What kind of future is modeled? Decline or progress? Utopian / Dystopian? Hope or fear? On what basis? (Refer to specific examples from 3-4 course texts.)

What kind of future do you want to live in or read about?

Advice for combining or relating scenarios:

compare / contrast High Tech & Low Tech

compare or combine High Tech, Low Tech, & Ecotopia; or Low Tech & Ecotopia

compare or combine Alien Contact & High Tech

compare / contrast Alien Contact & Ecotopia

Using "Entertain & Instruct" spectrum, compare / contrast frequently-escapist appeals of Alien Contact and High Tech with instructional appeals and social engagement of Ecotopia and Low Tech.

Discuss one or more of the scenarios and their stories as representatives of science fiction or speculative fiction style and appeals.

Connect scenarios to narratives, styles, and appeals of pre-midterm terms and themes; e.g. apocalypse, evolution, alternative futures, post-apocalyptic.

Essay 2: Research & Reading Essay Concluded (7-10 paragraphs total, including revised Essay 2 from midterm): Referring to course readings and outside sources, revise and extend the Essay 2 Personal / Professional research topic you started  in your pre-midterm and midterm. Explain your interest, your research, your learning, and its potential significance to self, career, society, etc. Review, rethink, and revise what you wrote for your midterm Essay 2 and connect to new paragraphs for final exam. Apply your research and learning to two or more texts since the midterm and integrate at least two additional outside sources.

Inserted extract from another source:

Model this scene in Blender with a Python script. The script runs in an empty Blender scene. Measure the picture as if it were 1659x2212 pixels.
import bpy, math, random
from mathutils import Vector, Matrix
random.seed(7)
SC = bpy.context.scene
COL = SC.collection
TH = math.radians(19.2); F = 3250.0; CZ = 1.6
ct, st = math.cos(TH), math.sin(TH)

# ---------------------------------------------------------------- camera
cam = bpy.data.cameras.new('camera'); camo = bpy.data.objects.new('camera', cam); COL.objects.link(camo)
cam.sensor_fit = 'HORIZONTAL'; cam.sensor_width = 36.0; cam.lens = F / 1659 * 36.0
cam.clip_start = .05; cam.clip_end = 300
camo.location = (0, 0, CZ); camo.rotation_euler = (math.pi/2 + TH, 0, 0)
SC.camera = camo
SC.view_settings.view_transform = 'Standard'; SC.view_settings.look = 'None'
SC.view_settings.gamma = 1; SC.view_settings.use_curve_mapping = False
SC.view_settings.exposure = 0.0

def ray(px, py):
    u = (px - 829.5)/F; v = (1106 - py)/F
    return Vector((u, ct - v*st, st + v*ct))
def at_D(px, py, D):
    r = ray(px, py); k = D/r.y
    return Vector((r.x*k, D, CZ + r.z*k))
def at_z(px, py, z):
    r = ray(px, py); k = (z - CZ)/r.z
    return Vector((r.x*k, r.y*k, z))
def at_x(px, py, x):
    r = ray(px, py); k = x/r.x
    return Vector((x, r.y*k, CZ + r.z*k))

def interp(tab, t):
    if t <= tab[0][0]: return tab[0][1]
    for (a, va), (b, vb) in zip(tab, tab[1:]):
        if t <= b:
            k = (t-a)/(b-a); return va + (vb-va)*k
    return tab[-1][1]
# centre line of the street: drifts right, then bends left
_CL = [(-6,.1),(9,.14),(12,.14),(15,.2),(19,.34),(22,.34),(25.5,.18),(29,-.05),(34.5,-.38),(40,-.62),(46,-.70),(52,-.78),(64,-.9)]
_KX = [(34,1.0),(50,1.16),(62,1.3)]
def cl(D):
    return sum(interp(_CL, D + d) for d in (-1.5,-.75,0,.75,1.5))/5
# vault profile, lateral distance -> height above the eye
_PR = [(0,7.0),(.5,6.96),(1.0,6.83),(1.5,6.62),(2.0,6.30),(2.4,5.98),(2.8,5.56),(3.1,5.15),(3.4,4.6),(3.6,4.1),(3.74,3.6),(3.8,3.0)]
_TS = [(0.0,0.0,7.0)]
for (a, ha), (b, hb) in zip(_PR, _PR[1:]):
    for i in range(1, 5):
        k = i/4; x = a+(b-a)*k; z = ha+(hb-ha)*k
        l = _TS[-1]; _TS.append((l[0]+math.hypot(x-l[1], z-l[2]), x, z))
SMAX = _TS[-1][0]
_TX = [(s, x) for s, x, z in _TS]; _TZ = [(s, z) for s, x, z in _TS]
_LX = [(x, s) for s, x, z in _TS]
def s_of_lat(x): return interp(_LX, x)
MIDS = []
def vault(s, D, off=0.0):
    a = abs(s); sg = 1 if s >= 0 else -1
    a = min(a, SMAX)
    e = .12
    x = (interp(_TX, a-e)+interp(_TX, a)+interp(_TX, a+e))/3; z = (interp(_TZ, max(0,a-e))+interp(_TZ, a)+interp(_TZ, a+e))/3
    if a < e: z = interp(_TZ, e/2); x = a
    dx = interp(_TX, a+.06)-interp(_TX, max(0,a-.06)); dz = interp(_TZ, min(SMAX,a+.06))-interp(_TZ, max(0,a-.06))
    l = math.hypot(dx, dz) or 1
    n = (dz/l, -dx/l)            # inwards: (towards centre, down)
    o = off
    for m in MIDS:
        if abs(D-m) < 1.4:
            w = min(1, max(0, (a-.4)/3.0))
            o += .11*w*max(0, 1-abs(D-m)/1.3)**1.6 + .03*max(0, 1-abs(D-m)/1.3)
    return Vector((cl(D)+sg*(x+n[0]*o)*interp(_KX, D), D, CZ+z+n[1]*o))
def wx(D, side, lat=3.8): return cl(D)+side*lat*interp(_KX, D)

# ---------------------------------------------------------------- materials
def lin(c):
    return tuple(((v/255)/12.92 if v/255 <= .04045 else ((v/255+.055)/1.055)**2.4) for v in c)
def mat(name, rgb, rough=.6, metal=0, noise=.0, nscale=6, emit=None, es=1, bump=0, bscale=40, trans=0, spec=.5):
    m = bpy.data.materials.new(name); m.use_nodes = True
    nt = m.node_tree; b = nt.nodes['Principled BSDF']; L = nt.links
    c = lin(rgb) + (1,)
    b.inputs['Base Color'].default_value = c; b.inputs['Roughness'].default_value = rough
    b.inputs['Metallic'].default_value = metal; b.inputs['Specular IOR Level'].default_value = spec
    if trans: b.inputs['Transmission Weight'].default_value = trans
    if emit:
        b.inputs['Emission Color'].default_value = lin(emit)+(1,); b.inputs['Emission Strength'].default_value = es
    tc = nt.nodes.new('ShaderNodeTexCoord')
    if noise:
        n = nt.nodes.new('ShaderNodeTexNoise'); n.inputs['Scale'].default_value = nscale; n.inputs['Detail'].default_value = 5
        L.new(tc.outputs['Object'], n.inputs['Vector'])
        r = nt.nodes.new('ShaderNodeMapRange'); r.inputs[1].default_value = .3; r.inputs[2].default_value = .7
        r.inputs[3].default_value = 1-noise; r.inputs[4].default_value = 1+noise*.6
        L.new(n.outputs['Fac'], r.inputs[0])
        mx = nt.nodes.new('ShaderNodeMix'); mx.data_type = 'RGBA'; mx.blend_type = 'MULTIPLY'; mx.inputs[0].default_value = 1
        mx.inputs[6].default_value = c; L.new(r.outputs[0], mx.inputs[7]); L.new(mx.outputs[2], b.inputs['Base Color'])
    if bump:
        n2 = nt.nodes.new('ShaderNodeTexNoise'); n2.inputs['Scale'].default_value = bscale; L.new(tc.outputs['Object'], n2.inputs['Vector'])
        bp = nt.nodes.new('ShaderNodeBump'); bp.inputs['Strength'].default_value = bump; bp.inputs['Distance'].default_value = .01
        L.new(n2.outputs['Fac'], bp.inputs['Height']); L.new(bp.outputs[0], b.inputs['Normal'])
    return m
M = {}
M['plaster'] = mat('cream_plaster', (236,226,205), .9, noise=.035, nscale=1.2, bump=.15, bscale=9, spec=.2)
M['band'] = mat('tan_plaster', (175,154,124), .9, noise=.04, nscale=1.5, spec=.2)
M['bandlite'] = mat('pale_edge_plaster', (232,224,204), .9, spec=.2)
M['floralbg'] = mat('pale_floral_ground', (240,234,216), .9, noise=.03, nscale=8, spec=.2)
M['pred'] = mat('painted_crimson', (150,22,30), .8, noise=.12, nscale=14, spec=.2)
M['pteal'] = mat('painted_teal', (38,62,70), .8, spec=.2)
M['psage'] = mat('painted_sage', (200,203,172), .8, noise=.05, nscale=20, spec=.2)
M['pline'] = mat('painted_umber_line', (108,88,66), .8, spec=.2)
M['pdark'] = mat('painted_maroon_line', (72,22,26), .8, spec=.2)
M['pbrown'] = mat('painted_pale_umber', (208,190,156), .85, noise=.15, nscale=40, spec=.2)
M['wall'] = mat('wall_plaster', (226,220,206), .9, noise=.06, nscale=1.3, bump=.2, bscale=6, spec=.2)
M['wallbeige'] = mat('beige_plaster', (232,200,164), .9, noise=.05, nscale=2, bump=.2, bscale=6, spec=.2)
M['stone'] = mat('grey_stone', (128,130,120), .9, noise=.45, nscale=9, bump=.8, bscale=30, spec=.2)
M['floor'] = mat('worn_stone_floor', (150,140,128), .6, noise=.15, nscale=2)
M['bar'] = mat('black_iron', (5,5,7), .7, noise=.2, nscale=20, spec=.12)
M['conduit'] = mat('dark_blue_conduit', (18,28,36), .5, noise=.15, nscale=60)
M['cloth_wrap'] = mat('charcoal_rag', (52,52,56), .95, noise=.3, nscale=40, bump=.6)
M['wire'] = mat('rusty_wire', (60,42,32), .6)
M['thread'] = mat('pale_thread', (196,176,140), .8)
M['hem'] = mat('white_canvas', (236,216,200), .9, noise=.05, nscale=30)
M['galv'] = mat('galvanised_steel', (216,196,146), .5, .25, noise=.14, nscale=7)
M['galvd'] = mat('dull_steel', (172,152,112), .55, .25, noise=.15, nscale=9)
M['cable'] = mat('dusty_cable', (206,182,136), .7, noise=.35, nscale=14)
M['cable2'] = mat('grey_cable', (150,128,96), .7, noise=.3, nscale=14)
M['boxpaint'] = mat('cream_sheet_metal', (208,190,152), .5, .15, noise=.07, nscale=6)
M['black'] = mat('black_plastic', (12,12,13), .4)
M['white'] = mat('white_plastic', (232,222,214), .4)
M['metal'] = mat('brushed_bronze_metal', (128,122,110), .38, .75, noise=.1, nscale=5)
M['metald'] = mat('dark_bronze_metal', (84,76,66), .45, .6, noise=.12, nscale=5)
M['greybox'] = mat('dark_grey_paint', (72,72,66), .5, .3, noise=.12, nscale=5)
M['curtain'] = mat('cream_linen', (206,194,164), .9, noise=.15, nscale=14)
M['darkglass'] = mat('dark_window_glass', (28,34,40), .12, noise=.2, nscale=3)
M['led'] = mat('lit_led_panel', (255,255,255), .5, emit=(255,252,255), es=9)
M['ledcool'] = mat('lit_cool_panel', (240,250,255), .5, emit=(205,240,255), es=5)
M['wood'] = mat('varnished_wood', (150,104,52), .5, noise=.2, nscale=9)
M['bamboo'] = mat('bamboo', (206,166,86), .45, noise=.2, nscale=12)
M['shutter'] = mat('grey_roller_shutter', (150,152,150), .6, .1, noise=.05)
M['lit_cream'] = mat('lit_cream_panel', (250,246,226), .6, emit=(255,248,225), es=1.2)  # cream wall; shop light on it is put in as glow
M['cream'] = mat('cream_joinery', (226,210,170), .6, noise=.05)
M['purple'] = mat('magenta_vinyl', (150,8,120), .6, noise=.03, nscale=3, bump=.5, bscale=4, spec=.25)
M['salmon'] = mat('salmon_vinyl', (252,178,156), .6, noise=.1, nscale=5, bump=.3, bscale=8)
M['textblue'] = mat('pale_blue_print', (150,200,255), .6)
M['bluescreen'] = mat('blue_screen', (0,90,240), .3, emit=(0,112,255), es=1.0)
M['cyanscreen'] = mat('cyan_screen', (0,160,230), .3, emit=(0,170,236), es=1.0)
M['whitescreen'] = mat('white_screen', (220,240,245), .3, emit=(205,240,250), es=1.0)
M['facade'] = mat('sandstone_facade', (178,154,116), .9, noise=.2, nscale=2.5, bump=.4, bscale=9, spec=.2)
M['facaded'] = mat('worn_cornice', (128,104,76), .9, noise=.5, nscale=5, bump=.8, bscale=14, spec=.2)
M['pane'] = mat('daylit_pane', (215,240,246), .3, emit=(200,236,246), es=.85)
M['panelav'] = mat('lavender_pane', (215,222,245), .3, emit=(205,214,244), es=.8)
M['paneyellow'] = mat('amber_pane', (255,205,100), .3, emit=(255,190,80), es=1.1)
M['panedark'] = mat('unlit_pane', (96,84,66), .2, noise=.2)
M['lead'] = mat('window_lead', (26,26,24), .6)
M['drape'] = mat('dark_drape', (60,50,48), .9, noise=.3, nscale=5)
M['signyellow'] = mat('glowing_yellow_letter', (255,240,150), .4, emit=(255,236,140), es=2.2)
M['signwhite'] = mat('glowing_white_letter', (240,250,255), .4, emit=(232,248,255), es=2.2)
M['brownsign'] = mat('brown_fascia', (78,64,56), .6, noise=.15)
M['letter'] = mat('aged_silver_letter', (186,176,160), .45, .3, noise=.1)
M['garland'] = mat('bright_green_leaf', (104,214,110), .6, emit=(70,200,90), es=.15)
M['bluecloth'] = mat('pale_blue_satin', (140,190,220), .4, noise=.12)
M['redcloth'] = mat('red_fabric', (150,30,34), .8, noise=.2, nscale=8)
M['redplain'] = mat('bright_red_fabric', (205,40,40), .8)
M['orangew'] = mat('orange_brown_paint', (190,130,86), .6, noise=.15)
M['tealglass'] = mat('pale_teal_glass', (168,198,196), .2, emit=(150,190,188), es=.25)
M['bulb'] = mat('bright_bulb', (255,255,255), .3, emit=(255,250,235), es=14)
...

Describe what you learned from outside sources regarding your research topic, and apply the significance of what you have learned to your personal / professional future or our collective future.

"personal" = what you've learned or thought before + personal future

"professional" = application to student career, teaching career, or other professional plans

"collective" = application to our common future, how we work and learn together (or not)

Text and Research requirements: Revise and extend the draft you wrote for your midterm, adding if possible at least two additional course texts since midterm and at least two additional outside sources. (If course texts can't apply, explain which texts come nearest or account for your attempts to fit your topic to our course readings. If outside primary reading works better, bring in those texts for discussion too.)

"Outside sources" may include some combination of primary, secondary, or background sources from our course website, the internet, library research, reading for other courses, and / or personal reading. The prestige and quality of these sources may have varying effects on the quality of your essay, but much depends on how well you identify and integrate the ideas that catch your interest.

Primary sources beyond our course readings can include fiction, films, video games, TV series, documentaries.

Secondary sources might include a course term-page (e.g. science fiction, millennialism) and / or a previous Essay 2 on a similar subject written for the 2011, 2013, or 2015 Model Assignments. Other impressive possibilities include scholarly articles and books accessed through UHCL's Neumann Library have the most prestige and bring the most credit. Film or video documentaries on your subject count for good credit.

Background sources might include interviews with teachers or other knowledgeable acquaintances; encyclopedias, and companions to literature that provide basic generic, biographical, or historical information. Background sources on the Web start with Wikipedia or other more or less specialized websites providing common knowledge or basic information on varied topics. Documentation at such sites can lead you to more specialized sources.

(You don't have to do all three—just detailing options.)

Essay 3: Web Highlights (5-7 paragraphs): Review at least 3 student contributions from course website's Model Assignments

Assignment: Review at least 3 submissions from previous semesters' submissions on the course webpage’s Model Assignments page and write 5-7 paragraphs (total) on what you found and learned.

Requirements & guidelines: Web Highlights essay must have a title.

Your selections for review may be from any final exam model assignments, but final exam Essay 1's may be the most helpful to your own Essay 1's content.

  “Review”: describe what interested you, where, why you chose it, what you learned. You may criticize what you found, but not required.

To identify passages, copy and paste brief selections into your web review or refer to them using names, locations, paraphrases, summaries, and brief quotes. (Both options in models.) Either way, highlight and discuss language used in the passages as part of your commentary. Critique what you learn.

What did you learn from reviewing model assignments that you didn't learn from in-class instruction?

Note on organization and grading: Some students fulfill assignment by going through 3 assignments individually, one at a time until finished, with few or no connections between the separate models.

Better submissions unify the three reviews into a whole, purposeful essay in which the learning experience of one review connects to the learning experience of another, and your entire learning experience is previewed and summarized in the essay's introduction and conclusion.

Successful submissions sometimes start by identifying a subject of special interest, then choosing Model Assignments that meet this interest.

Sample Web Highlights from LITR 4368 2017 midterms & from other courses:

LITR 4328 American Renaissance 2016

LITR 4328 American Renaissance 2015

LITR 4340 American Immigrant Literature 2016 LITR 4340 American Immigrant Literature 2016

 

Evaluation standards: Readability & surface competence, content coverage and development, and thematic unity.

Readability & surface competence: Your reader must be able to process what you're explaining. Given the pressures of a timed writing exercise, some rough edges are acceptable, but chronic errors or elementary style can hurt.

Content coverage & development: Comprehension of subject, demonstration of learning, use of course resources including instructional webpages + interest & significance: Reproduce course materials accurately but refresh with your own insights, examples, and experiences.

Thematic Unity and Organization: Unify materials along a line of thought that a reader can follow from start to finish. Consult sites on Unity / Continuity / Transition & Transitions.